There was no gray area for Paul or for the Romans. There was no “spiritual but not religious”; no “I play by my own rules.” Our post-modern worldview would make absolutely no sense to Paul. For him, for the people in his congregations, the choice was clear: Either you lived in the reign of sin (“the flesh,” as Paul would say) or you lived in the reign of God (“the Spirit”).

And as the baptized, they lived in the reign of the Spirit whether they realized it or not. So Paul decided to make it clear. He wanted to make clear how their baptismal identities directly impacted the way they were now called to live together as church and out into the world.

“In your baptism,” Paul preaches through his words, “you have already died. And in your baptism, you have already been reborn. That means death no longer has dominion over you. Fear no longer has hold on you. Jesus died once and for all so you all must consider yourselves dead to sin and alive to God in Christ Jesus.” It is powerful preaching, isn’t it. We need not fear death, for in our baptism we have already died. Even through a letter, you sense Paul was a deeply powerful preacher.

However, while this strong and vibrant imagery of baptism as death was familiar to the Romans, it might not be that familiar to us. I don’t know how baptism has been preached here in the past, but I know it is not the baptismal imagery I often use or preach. I focus on new life or on the reality of baptism as God’s announcement of God’s claiming and sealing. And those meanings are biblical and true, too. But as Paul reminds us today, so is this image of baptism as death and rebirth.

Yet in my fifteen years of ministry, I have never held a baby by the font and spoke of her baptism as her death to sin, as her death to all that would attempt to separate her from God and others, as her death to all the powers and principalities that would try to take hold of her life.
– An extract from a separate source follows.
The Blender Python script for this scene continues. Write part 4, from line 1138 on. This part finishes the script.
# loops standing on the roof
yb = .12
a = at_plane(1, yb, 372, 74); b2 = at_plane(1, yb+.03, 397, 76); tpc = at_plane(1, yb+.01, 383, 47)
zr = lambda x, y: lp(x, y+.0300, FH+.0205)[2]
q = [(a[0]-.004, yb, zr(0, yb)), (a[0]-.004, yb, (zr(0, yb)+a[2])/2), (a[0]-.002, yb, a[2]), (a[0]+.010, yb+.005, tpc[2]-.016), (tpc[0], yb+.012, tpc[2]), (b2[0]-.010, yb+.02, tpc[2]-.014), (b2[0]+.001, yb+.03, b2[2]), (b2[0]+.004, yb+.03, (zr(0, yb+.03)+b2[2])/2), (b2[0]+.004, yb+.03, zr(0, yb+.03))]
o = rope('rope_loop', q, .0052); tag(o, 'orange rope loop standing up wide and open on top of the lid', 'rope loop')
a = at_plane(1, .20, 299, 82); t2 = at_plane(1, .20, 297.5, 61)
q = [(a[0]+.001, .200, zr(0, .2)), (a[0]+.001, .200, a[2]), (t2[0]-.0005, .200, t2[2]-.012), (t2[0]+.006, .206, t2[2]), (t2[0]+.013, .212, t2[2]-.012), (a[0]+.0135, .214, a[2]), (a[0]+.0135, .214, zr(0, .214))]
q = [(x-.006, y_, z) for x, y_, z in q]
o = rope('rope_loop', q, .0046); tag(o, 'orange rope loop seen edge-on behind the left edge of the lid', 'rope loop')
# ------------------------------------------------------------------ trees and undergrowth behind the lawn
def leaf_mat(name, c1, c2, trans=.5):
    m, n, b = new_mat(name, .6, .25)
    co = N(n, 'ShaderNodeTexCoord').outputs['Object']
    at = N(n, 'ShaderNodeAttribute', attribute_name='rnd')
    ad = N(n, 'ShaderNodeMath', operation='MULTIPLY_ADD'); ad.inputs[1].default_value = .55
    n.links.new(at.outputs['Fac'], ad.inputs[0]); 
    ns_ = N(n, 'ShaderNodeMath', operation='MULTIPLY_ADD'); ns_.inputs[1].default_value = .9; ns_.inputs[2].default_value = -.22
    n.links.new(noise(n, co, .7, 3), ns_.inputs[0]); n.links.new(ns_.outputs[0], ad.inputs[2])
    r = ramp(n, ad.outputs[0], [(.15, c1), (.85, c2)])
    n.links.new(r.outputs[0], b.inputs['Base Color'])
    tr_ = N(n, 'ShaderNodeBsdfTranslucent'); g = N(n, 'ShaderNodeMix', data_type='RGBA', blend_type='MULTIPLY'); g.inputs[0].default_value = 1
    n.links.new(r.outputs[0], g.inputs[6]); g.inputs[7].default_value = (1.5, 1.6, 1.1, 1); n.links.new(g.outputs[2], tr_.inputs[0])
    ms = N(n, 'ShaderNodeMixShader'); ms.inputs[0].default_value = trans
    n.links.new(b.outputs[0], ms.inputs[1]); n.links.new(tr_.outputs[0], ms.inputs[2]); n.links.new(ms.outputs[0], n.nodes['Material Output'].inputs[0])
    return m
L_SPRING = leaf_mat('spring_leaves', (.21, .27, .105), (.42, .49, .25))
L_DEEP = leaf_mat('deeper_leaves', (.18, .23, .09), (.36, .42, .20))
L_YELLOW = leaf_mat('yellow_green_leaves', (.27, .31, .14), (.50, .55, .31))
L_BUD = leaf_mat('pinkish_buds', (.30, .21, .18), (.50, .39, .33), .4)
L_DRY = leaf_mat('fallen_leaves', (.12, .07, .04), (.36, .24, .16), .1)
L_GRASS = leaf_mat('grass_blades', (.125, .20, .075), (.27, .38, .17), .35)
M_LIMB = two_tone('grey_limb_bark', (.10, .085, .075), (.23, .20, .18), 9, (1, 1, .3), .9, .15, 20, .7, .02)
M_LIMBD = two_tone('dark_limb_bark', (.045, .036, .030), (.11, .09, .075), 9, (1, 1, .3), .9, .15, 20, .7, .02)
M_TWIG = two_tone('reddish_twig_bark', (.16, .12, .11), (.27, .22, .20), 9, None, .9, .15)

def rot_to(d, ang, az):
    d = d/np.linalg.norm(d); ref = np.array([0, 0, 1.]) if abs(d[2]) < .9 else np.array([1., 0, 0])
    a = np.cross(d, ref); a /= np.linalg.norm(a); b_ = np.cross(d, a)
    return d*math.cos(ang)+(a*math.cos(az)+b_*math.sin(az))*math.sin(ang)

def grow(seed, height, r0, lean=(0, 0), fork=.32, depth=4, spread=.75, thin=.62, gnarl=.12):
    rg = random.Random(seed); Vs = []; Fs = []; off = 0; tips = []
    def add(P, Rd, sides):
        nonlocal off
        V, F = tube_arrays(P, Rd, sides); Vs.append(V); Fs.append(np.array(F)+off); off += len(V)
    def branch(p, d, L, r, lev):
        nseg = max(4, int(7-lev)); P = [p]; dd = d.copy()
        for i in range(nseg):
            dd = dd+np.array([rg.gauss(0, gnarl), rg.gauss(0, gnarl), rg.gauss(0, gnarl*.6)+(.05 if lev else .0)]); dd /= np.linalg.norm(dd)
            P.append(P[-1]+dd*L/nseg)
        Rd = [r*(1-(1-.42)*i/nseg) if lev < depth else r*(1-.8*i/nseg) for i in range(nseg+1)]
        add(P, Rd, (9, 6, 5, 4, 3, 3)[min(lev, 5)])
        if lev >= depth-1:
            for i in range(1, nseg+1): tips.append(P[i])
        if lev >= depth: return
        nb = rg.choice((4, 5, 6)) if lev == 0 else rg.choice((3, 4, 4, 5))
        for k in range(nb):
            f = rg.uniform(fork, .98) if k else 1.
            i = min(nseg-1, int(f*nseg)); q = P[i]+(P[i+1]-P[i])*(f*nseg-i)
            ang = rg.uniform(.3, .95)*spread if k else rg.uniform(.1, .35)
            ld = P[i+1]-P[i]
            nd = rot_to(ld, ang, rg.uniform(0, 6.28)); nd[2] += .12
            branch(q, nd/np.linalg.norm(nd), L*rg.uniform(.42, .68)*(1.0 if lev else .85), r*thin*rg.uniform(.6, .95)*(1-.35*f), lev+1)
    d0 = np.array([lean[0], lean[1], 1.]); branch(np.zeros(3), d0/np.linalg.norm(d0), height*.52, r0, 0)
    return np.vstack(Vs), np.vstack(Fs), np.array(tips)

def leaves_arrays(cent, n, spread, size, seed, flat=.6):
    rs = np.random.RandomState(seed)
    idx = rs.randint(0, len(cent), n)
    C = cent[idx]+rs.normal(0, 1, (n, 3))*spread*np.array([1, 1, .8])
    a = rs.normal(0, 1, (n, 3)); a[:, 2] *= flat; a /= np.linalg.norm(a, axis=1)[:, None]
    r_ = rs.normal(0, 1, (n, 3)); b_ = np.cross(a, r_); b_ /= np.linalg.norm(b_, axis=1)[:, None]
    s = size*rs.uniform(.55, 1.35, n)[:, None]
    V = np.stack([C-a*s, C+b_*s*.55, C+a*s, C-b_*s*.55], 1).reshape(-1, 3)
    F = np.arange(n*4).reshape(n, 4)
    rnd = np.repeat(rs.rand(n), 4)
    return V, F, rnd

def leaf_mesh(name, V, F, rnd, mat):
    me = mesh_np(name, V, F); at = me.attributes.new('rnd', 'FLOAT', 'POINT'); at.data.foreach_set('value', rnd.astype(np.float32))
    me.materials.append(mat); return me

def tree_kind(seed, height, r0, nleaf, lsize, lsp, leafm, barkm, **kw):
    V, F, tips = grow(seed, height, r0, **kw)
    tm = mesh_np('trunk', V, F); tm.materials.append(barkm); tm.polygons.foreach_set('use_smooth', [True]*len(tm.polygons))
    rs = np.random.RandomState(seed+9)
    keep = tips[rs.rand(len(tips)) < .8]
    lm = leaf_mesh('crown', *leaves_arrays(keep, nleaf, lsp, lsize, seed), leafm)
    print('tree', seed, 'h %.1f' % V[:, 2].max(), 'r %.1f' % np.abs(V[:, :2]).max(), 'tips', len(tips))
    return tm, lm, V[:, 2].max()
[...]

I don’t think I have spoken of baptism as death even once. And maybe that is because I find it jarring.

The Episcopal priest and author John Westerhoff, in his book Bringing Up Children in the Christian Faith,writes about a jarring baptism he witnessed in a small church in a Latin American village. The congregation had gathered; they had recalled God’s gracious acts, just as Paul did in chapter 5. And now it was time for them to respond to God’s Living Word with a baptism. But where we might play “Jesus Loves Me” or “Baptized in Water,” at this small church the congregation began the baptism with the mournful sounds of a funeral hymn.

Westerhoff watched a solemn procession move down the center aisle. A father carried a child’s coffin he had made from wood; a mother carried a bucket of water from the family well; and a priest carried their sleeping infant wrapped only in a native blanket. As they all reached the chancel, the father placed the coffin on the altar, the mother poured the water in the coffin, and the priest covered the wakening baby’s skin with the embalming oil. The congregational singing softened to a whisper. The priest slowly lowered the infant into the coffin and immersed the child’s head in the water. And as he did so, he exclaimed, “I kill you in the name of the Father and of the Son and of the Holy Spirit.” “Amen,” everyone shouted. Then, quickly lifting the child into the air for all to see, the priest then declared, “And I resurrect you that you might love and serve the Lord.” And with those words of rebirth and resurrection, the congregation immediately broke into a joyous Easter hymn (quoted in an article by William Fogleman in “Romans 6:3–14: Between Text and Sermon,” Interpretation, 1993, p. 295).

Can you imagine that happening here at Fourth Presbyterian Church? It would be a baptism we would not forget, would we? It is a powerful image. And it makes me wonder if that small Latin American congregation has as many theological identity struggles as the Corinthians or the Galatians or as we Presbyterians can sometimes have, or not.

I would love to know how their liturgy of regularly remembering their death to sin and their rebirth in grace has affected their life together and the way they live their faith in the world. Maybe the reality that every baptism becomes an Easter moment keeps them grounded in what it means to be fully alive to God in Christ Jesus. Maybe their constant rehearsing of letting go into God, of trusting that in their baptism they have already died—maybe that constant reminder renders the occasional church fight mundane and any grumblings pale in comparison. Perhaps it helps them keep their focus on living as one body in Christ Jesus and not on thinking they had to agree or even like each other all the time. Perhaps.

But more than likely, that little church, just like the church in Galatia, just like the church in Corinth, just like the church in Rome, just like our own denomination at General Assembly or our own Presbytery of Chicago (maybe even here at Fourth Church?), that little church still argues with each other about what it means to be faithful and who gets to decide what. I bet they have their own share of discontent. It is part of being church together.

And yet as Paul tried to do with his words to the Romans, at least on baptismal Sundays their eyes are lifted and they see the bigger picture—God’s bigger picture, the picture that reminds them that in their baptism they have already died to all that separates them from God and from one another, and because of that, they are completely free to live as one beloved body in Christ Jesus their Lord. Not because of how good they are, but because of how good God is in Jesus Christ.

I just can’t help but think it was this kind of big-picture vision that Paul hoped the Romans, the Galatians, and the Corinthians would grasp too. I imagine that is why, even as he lived and breathed the concentrated air of ministry, Paul still spent so much time preaching and writing about bold grace, baptismal life, and what it means to be one in Christ—so that they, and we, would never forget under Whose reign we live, now and forevermore. So that they, and we, would never forget the delicious freedom we have been given to be fully alive and family together. So that they, and we, would know and trust and believe that in Jesus Christ, death has lost its sting. And in Jesus Christ, God’s grace and mercy have been unleashed to create holy havoc in our world. So on this day, following in the tradition of that Latin American priest, let it be known that I kill you in the name of the Father and of the Son and of the Holy Spirit. And I resurrect you that you might love and serve the Lord. Amen! Thanks be to God!